Les Chiens de Paille (Straw Dogs) (1971) de Sam Peckinpah
« Rudes sont le ciel et la terre qui traitent en chiens de paille la multitude d'êtres. » - Lao-Tseu
On reste sur le thème de la paille (admirez la transition avec la chronique précédente) avec cette citation de Lao-Tseu et cette œuvre musclée d'un Peckinpah toujours prompt à démontrer que l'homme est un chien pour l'homme. Dustin Hoffman, lui le spécialiste des étoiles avec son physique quelque peu ingrat, n'aurait pas dû venir en terre européenne : il pensait y trouver la paix avec sa femme dans cette cahute en pleine campagne, il devra faire face à la barbarie... Pourtant, tout avait commencé de façon plus bête que méchante : Hoffman et sa petite blondinette emploient des gars du coin pour rénover leur maison. Alors oui, ladite femme, anglaise, eut par le passé une histoire avec un gazier du coin, oui les quatre branle-manette qu'ils emploient non pas l'air très finaud, oui Hoffman est vite la cible de chambrage et sa femme de regards concupiscents... Mais bon, ce sont de braves Anglais abreuvés à la bière, on ne va pas non plus attendre d'eux qu'ils fassent un exposé sur la beauté du brouillard chez Mizoguchi... Hoffman, tout de même, devrait se méfier de cette tension qui monte peu à peu autour de lui : il y a d'abord ce chat, le leur, qu'il retrouve pendu dans l'armoire de sa chambre (c'est forcément le coup d'un des quatre idiots) et, le moins qu'on puisse dire, c'est que sa façon de réagir vis-à-vis des quatre suspects manque un peu de bravoure ; sa femme commence à le tancer face à ce manque d'énergie, d'efficacité et on se dit que le gars Hoffman n'en a pas fini avec les humiliations ; les quatre gars l'invitent pour une partie de chasse et deux d'entre eux, en le laissant au milieu de la pampa pour tirer sur la bartavelle, en profiteront pour rendre une petite visite à sa femme... Qui viole une meuf, viole l'humanité et ce nouvel acte de violence ne fait malheureusement qu'annoncer un déferlement de pulsions barbares à venir... Lors d'une nuit où les tensions sont au paroxysme, le cow-boy Hoffman tentera de protéger le benêt, sa femme (enfin) et son territoire - et autant dire que ça ne peckine pas au niveau du charclage...

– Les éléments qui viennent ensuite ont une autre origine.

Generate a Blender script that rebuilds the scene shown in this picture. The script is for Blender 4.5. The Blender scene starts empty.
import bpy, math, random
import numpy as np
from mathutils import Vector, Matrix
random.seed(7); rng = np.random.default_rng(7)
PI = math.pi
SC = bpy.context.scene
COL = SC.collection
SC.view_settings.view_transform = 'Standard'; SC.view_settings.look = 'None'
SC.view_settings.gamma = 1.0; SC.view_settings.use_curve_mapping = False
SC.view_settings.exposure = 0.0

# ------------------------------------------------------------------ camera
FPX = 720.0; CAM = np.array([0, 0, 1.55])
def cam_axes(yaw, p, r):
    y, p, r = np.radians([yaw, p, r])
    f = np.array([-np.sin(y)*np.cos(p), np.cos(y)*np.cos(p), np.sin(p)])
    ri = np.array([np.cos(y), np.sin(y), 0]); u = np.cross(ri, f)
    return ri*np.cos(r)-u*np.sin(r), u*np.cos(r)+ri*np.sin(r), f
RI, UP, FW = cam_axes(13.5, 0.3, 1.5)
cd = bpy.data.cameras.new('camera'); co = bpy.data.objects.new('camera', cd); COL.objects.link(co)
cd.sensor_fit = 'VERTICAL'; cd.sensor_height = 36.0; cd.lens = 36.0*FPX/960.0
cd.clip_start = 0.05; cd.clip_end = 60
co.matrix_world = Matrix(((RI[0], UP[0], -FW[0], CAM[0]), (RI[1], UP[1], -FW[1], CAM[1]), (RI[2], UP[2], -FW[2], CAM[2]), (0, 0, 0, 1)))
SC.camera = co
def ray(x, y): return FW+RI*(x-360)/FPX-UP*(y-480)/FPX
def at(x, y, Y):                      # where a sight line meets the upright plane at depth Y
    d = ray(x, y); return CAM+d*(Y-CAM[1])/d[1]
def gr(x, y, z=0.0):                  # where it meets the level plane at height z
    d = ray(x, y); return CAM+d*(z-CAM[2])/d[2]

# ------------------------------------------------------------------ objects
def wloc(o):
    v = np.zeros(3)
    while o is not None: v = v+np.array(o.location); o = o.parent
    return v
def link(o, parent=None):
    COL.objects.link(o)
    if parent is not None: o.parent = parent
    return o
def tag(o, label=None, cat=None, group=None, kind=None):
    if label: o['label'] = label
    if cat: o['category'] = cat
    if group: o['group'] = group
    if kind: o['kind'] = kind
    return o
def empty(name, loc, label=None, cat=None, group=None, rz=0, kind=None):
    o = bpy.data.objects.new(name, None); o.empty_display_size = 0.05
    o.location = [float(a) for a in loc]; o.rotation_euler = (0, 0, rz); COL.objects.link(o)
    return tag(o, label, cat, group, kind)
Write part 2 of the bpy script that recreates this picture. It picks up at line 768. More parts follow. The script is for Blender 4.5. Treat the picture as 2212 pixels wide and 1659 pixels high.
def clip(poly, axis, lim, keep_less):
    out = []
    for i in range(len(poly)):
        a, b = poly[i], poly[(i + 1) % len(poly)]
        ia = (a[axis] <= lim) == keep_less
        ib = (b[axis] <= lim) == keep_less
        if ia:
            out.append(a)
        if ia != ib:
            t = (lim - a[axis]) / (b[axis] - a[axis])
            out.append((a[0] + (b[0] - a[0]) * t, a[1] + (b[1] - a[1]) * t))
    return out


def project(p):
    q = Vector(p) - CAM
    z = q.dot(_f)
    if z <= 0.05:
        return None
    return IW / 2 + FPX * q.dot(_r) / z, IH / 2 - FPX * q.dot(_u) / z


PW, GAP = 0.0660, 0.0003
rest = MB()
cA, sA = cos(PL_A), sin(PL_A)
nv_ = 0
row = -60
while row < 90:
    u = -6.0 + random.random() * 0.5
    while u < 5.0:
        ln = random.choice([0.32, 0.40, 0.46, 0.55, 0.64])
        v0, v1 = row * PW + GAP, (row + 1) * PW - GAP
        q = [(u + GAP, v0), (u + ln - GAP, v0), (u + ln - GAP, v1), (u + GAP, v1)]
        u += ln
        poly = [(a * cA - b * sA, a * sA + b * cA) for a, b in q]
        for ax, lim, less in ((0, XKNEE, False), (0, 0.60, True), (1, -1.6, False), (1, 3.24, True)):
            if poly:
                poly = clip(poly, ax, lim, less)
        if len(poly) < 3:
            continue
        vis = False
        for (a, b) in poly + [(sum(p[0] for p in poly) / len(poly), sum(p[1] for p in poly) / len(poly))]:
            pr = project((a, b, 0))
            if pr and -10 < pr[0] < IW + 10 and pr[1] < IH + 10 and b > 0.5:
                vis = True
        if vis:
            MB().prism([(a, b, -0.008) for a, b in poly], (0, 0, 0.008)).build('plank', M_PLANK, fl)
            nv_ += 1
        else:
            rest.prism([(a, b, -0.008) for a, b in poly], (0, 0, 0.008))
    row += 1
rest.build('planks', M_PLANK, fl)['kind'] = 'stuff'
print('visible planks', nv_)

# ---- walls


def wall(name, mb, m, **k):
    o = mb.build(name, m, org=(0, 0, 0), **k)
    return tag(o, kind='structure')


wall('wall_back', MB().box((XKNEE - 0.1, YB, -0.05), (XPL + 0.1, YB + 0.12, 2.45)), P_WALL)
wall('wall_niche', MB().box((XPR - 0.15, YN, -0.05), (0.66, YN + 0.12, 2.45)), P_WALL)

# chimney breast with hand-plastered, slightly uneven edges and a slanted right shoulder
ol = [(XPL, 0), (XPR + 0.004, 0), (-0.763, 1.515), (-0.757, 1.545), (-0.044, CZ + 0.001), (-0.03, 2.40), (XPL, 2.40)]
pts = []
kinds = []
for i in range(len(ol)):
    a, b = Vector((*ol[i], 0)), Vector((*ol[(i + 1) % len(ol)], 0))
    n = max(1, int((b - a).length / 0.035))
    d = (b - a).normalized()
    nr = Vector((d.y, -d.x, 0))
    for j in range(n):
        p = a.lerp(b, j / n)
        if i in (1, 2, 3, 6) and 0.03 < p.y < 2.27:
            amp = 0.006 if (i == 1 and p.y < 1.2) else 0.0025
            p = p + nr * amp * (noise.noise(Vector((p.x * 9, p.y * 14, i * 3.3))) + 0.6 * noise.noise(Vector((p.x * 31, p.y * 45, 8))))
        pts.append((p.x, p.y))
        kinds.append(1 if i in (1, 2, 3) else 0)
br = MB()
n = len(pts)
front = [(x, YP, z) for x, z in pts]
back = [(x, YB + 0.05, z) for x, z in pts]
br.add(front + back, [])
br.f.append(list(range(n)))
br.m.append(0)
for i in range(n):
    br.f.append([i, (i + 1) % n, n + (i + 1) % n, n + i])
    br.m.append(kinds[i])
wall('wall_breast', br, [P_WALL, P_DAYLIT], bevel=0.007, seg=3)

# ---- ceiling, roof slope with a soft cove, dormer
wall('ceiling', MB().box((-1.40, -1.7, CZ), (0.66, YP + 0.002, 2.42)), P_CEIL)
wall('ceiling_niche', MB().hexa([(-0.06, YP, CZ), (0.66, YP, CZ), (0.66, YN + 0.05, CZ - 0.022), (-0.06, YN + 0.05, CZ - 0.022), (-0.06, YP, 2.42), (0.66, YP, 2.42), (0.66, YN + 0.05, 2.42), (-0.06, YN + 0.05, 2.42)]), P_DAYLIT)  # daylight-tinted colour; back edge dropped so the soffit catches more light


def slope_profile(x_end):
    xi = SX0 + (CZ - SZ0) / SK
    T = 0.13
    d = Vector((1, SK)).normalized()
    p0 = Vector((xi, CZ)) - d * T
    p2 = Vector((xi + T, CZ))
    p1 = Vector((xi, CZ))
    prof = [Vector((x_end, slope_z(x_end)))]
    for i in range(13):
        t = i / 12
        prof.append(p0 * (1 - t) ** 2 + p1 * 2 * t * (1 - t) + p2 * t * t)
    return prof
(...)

On sent monter, dans toute cette première heure, le trouble. C'est une atmosphère à la fois bon enfant mais aussi progressivement de plus en plus lourde qui pèse sur les épaules du petit homme Hoffman. Moins il s'impose (dans le pub, sur le chantier, devant sa femme...), plus il rentre dans une spirale d'irrespect à son égard... Lors de la scène du viol, séquence pivot, on sent bien sûr au départ tout le désespoir de sa femme face à cet ancien amant anglais brutal ; seulement, au cours de l'acte, l'image de l'amant se superpose à celle du mari : ce montage exprime toute l'ambiguïté terrible de la situation ; il y a à la fois de la rancœur contre ce mari absent, aveugle, mais aussi un reste d'attraction envers cet homme qui, lui, fait tout pour la posséder pleinement, "s'affirme" jusqu'au bout. Traumatisée, la pauvre ne trouvera pas la force de dire à son mari ce qui s'est passé : Dustin a décidément trop la tête dans les étoiles et s'est fait berner comme un bernicle par ces quatre types aux cheveux dans le vent... Mais la confrontation entre ces individus assoiffés de revanche (ils sont, socialement, dans une position d'infériorité, simples manœuvres sur le chantier) et ce petit intellectuel de Ricain (qui a plus de ressources que l'on ne croit) ne fait que commencer. Peckinpah lâche les chevaux dans la dernière partie du film et met en scène magnifiquement ce carnage sanglant et sanguinaire : c'est tuer ou mourir, il n'y a pas d'échappatoire possible ; les ruses d'Hoffman face au côté bourrin des Anglais vont être propices à une escalade de la violence. Se sentant attaqué dans son droit (à la propriété), dans sa chair (sa femme est à nouveau molestée), se posant en défenseur de "l'innocence incarnée" (l'idiot du village, pourtant meurtrier...), le petit scientifique Hoffman devenu "justicier" d'un soir va se dépasser face à l'envahisseur - et les chiens de paille de se dévorer entre eux. Peckinpah nous laisse sur la paille après ce carnage, exsangue, et sur une fin plutôt laconique (tous coupables, finalement, par rapport à cette montée de la violence, à ce déferlement de testostérone ?). Sam a en tout cas démontré que western ou eastern, il restait l'un des maîtres pour révéler et illustrer les bas instincts humains.